Hyperparameter and Sensitivity Analysis

The method remains robust across a wide range of hyperparameter configurations for $q$ (GCE amplification) and $\lambda$ (augmentation weight), with optimal operation at moderate values ($q = 0.7, \lambda = 5$) (Figure 3).

Figure 3: The sensitivity analysis on $q$ and $\lambda$ with CDDB, confirming stable and optimal performance in the recommended configuration space.

Theoretical and Practical Implications

This work demonstrates that feature disentanglement, when combined with parameter-level adaptive inheritance and counterfactual augmentation, forms a potent paradigm for domain-incremental learning in fully open and privacy-sensitive settings. Eliminating both domain id dependencies and data replay aligns this approach with real-world deployment constraints—particularly for edge devices with restricted memory or environments where data storage is strictly regulated.

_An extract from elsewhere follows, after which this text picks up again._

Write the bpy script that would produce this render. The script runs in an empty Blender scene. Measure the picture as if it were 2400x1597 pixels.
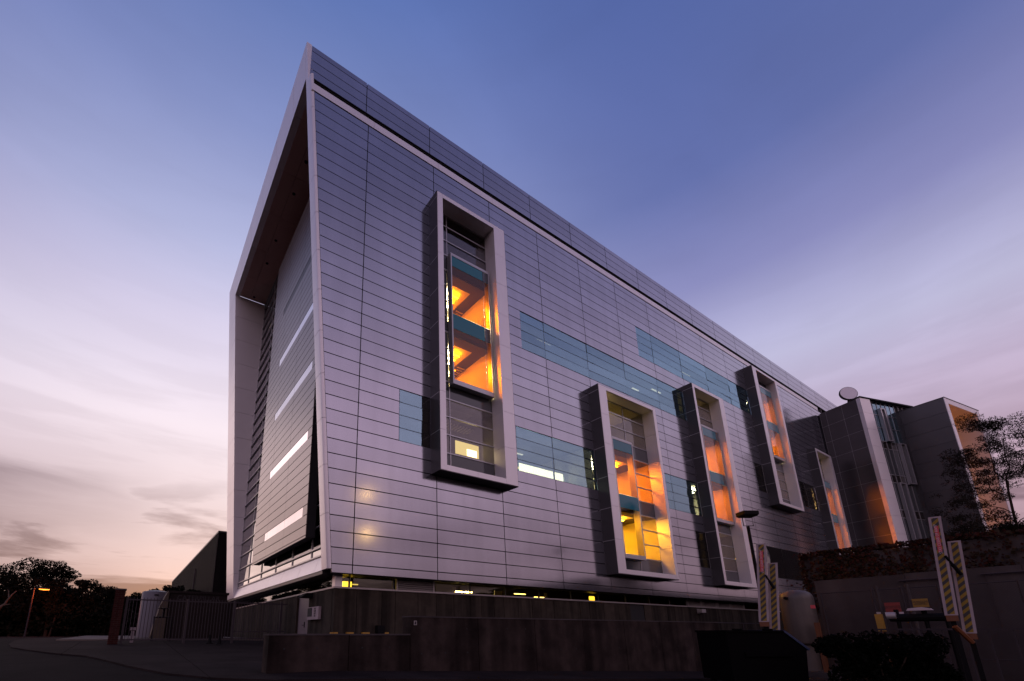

The framework offers theoretical contributions to continual learning, explicitly separating semantic encoding from dynamic context and formalizing subspace-preserving parameter updates. Practically, it provides a foundation for embodied perception systems capable of long-term autonomy without manual intervention or prohibitive resource requirements.

Future Directions

Future research may extend this approach to joint class-domain incremental learning, address simultaneous style and semantic novelty, and explore integration with causality-inspired representation methods. There is further opportunity to generalize the adaptive fusion principle to large-scale transformer architectures and real-world multi-agent or federated settings.

Conclusion

The disentangled weight fusion framework establishes a new benchmark for robust, domain-agnostic, and exemplar-free continual learning in dynamic environments. Through disentangling intrinsic and domain features, adaptive parameter fusion, and domain-invariant feature augmentation, this method significantly outperforms prior approaches, minimizes catastrophic forgetting, and enables practical deployment of embodied intelligence in unpredictable real-world conditions.